Именно моя ответственность перед лицом, смотрящим на меня как на абсолютно чужого — а явленность лица совпадает с этими двумя моментами, — образует изначальный феномен братства. Отцовство — не причинность, а установление некой индивидуальности. единичности, с которой единичность отца совпадает и не совпадает [74]. Несовпадение заключается конкретно в моей позиции брата, оно полагает другие единичности бок-о-бок со мной таким образом, что моя собственная единичность выражает одновременно и достаточность бытия и мою частичность перед лицом другого как лица. В этом приятии лица (приятии, которое уже является моей ответственностью в отношении его, когда он, следовательно, как нечто высшее касается меня и владычествует надо мной) возникает равенство. Либо равенство возникает там, где Другой повелевает Самотождественным и обнаруживает себя перед ним в ответственности, либо равенство — это лишь абстрактная идея, пустой звук. Равенство невозможно отделить от приятия лика, моментом которого оно является.
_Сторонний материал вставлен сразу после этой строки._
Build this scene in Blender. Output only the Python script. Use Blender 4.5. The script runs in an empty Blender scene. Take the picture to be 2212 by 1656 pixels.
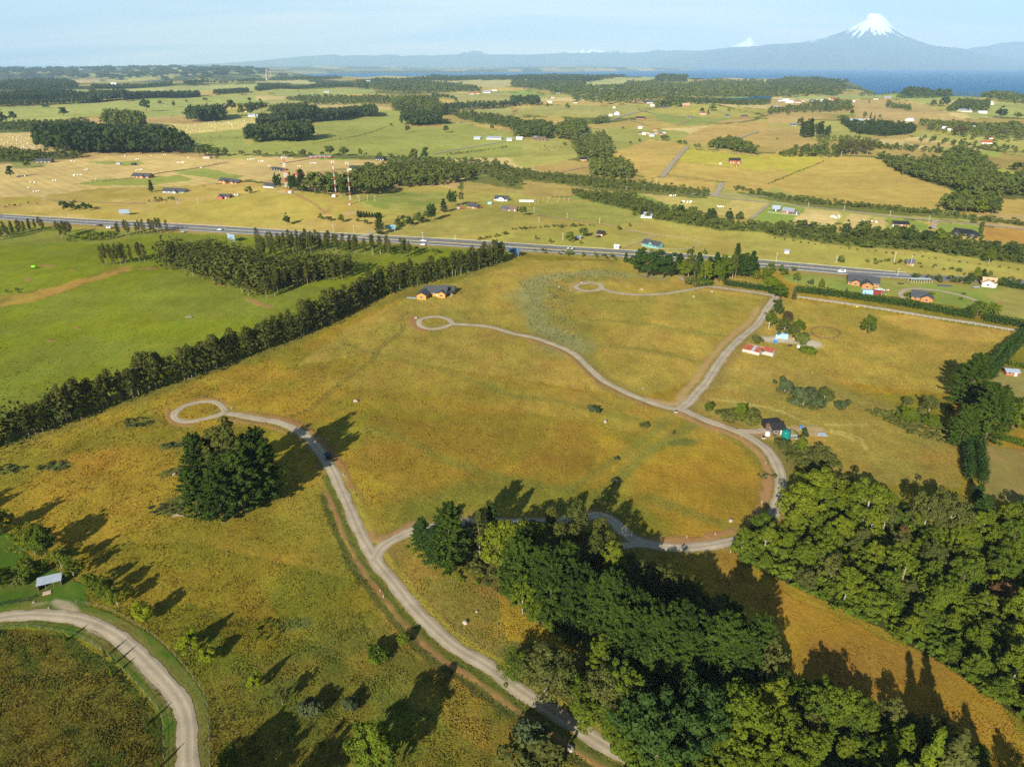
import bpy, math, random
import numpy as np
from mathutils import Vector, Matrix
scene = bpy.context.scene
CAM_H = 135.0
FOC = 1500.0            # focal length in pixels of a 2212 px wide picture
HOR = 134.5             # picture row of the horizon
PITCH = math.atan((828.0 - HOR) / FOC)
cam_data = bpy.data.cameras.new('camera')
cam_data.sensor_fit = 'HORIZONTAL'
cam_data.sensor_width = 36.0
cam_data.lens = 36.0 * FOC / 2212.0
cam_data.clip_start = 1.0
cam_data.clip_end = 200000.0
cam = bpy.data.objects.new('camera', cam_data)
scene.collection.objects.link(cam)
cam.location = (0, 0, CAM_H)
cam.rotation_euler = (math.pi / 2 - PITCH, 0, 0)
scene.camera = cam
SUN_EL = math.radians(24.0)
SUN_AZ = math.radians(180.0 + 24.0)      # clockwise from +Y (straight ahead)
world = bpy.data.worlds.new('World')
scene.world = world
world.use_nodes = True
nt = world.node_tree
nt.nodes.clear()
w_out = nt.nodes.new('ShaderNodeOutputWorld')
w_bg = nt.nodes.new('ShaderNodeBackground')
w_sky = nt.nodes.new('ShaderNodeTexSky')
w_sky.sky_type = 'NISHITA'
w_sky.sun_disc = False
w_sky.sun_elevation = SUN_EL
w_sky.sun_rotation = SUN_AZ
w_sky.altitude = 200.0
w_sky.air_density = 0.5
w_sky.dust_density = 0.3
w_sky.ozone_density = 1.6
w_co = nt.nodes.new('ShaderNodeTexCoord')
w_sep = nt.nodes.new('ShaderNodeSeparateXYZ')
nt.links.new(w_co.outputs['Generated'], w_sep.inputs[0])
w_add = nt.nodes.new('ShaderNodeMath'); w_add.operation = 'ADD'; w_add.inputs[1].default_value = 0.12
w_abs = nt.nodes.new('ShaderNodeMath'); w_abs.operation = 'ABSOLUTE'
nt.links.new(w_sep.outputs[2], w_abs.inputs[0])
nt.links.new(w_abs.outputs[0], w_add.inputs[0])
w_dx = nt.nodes.new('ShaderNodeMath'); w_dx.operation = 'DIVIDE'
w_dy = nt.nodes.new('ShaderNodeMath'); w_dy.operation = 'DIVIDE'
nt.links.new(w_sep.outputs[0], w_dx.inputs[0]); nt.links.new(w_add.outputs[0], w_dx.inputs[1])
nt.links.new(w_sep.outputs[1], w_dy.inputs[0]); nt.links.new(w_add.outputs[0], w_dy.inputs[1])
w_comb = nt.nodes.new('ShaderNodeCombineXYZ')
nt.links.new(w_dx.outputs[0], w_comb.inputs[0]); nt.links.new(w_dy.outputs[0], w_comb.inputs[1])
w_map = nt.nodes.new('ShaderNodeMapping')
w_map.inputs['Rotation'].default_value = (0, 0, math.radians(12))
w_map.inputs['Scale'].default_value = (0.28, 0.85, 1)
nt.links.new(w_comb.outputs[0], w_map.inputs[0])
w_no = nt.nodes.new('ShaderNodeTexNoise')
w_no.inputs['Scale'].default_value = 1.3
w_no.inputs['Detail'].default_value = 5.0
w_no.inputs['Roughness'].default_value = 0.5
w_no.inputs['Distortion'].default_value = 0.5
nt.links.new(w_map.outputs[0], w_no.inputs[0])
w_mr = nt.nodes.new('ShaderNodeMapRange')
w_mr.inputs[1].default_value = 0.36; w_mr.inputs[2].default_value = 0.62
w_mr.inputs[3].default_value = 0.22; w_mr.inputs[4].default_value = 1.0
nt.links.new(w_no.outputs[0], w_mr.inputs[0])
w_mix = nt.nodes.new('ShaderNodeMix'); w_mix.data_type = 'RGBA'
w_el = nt.nodes.new('ShaderNodeMapRange'); w_el.interpolation_type = 'SMOOTHSTEP'
w_el.inputs[1].default_value = 0.05; w_el.inputs[2].default_value = 0.22
w_el.inputs[3].default_value = 1.0; w_el.inputs[4].default_value = 0.0
nt.links.new(w_abs.outputs[0], w_el.inputs[0])
w_mu = nt.nodes.new('ShaderNodeMath'); w_mu.operation = 'MULTIPLY'
nt.links.new(w_mr.outputs[0], w_mu.inputs[0]); nt.links.new(w_el.outputs[0], w_mu.inputs[1])
nt.links.new(w_mu.outputs[0], w_mix.inputs['Factor'])
nt.links.new(w_sky.outputs[0], w_mix.inputs['A'])
w_mix.inputs['B'].default_value = (12.5, 10.6, 8.2, 1)
nt.links.new(w_mix.outputs['Result'], w_bg.inputs['Color'])
w_bg.inputs['Strength'].default_value = 0.05
nt.links.new(w_bg.outputs[0], w_out.inputs['Surface'])
sun_data = bpy.data.lights.new('sun', 'SUN')
sun_data.energy = 5.0
sun_data.angle = math.radians(0.53)
sun_data.color = (1.0, 0.93, 0.80)
sun = bpy.data.objects.new('sun', sun_data)
scene.collection.objects.link(sun)
sd = Vector((math.sin(SUN_AZ) * math.cos(SUN_EL), math.cos(SUN_AZ) * math.cos(SUN_EL), math.sin(SUN_EL)))
sun.rotation_euler = sd.to_track_quat('Z', 'Y').to_euler()
sun.location = (-60, -120, 200)
scene.view_settings.view_transform = 'Standard'
scene.view_settings.look = 'None'
scene.view_settings.gamma = 1.0
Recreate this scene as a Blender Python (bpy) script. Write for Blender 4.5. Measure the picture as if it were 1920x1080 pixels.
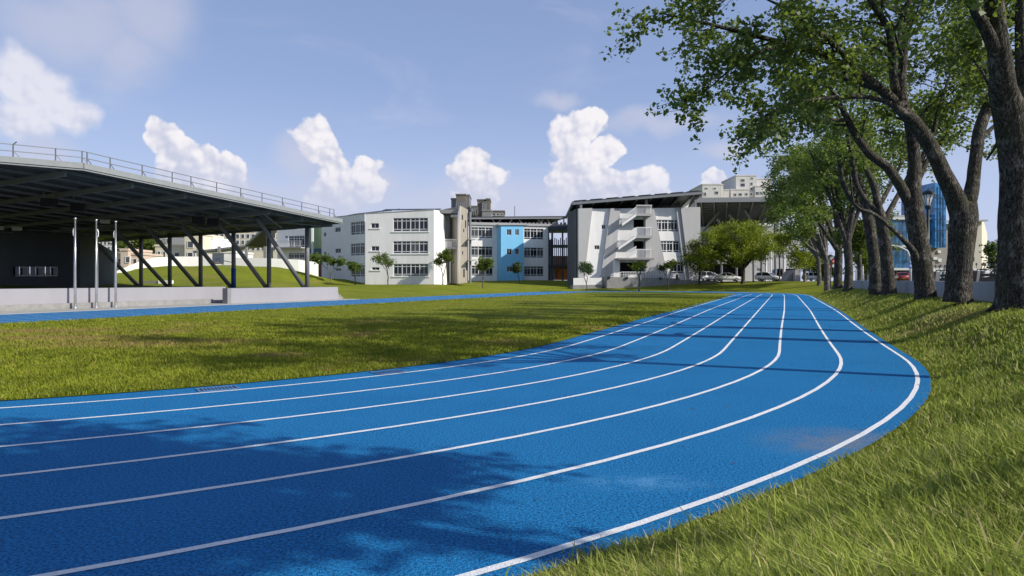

Человеческое по самому своему статусу включает в себя братство и идею рода человеческого. Эта идея радикально противоположна концепции человечества, объединенного схожестью, концепции множества различных семей, — вышедших из камней, разбросанных Девкалионом [75], — которые в борьбе эгоистических волений пришли к созданию человечного общества. Таким образом, человеческое братство имеет двойственный аспект: оно включает в себя индивидуальности, логический статус которых не сводится к статусу крайних различий, существующих внутри рода человеческого; своеобразие индивидуальностей заключается в том, что каждая из них соотносится с собой (индивид, принадлежащий к тому же роду, что и другой индивид, будет недостаточно удален от него). С. другой стороны, это братство включает в себя сообщество отца, как если бы родовое сообщество не сближало людей достаточным образом. Общество должно быть братским сообществом, чтобы быть на уровне прямоты — по существу, близости, — на котором предстает лицо, приемлемое мной. Монотеизм означает такое человеческое родство, такую идею человеческого рода, которая ведет к приятию другого благодаря лицу, в измерении высоты, в ответственности «я» за себя и за другого.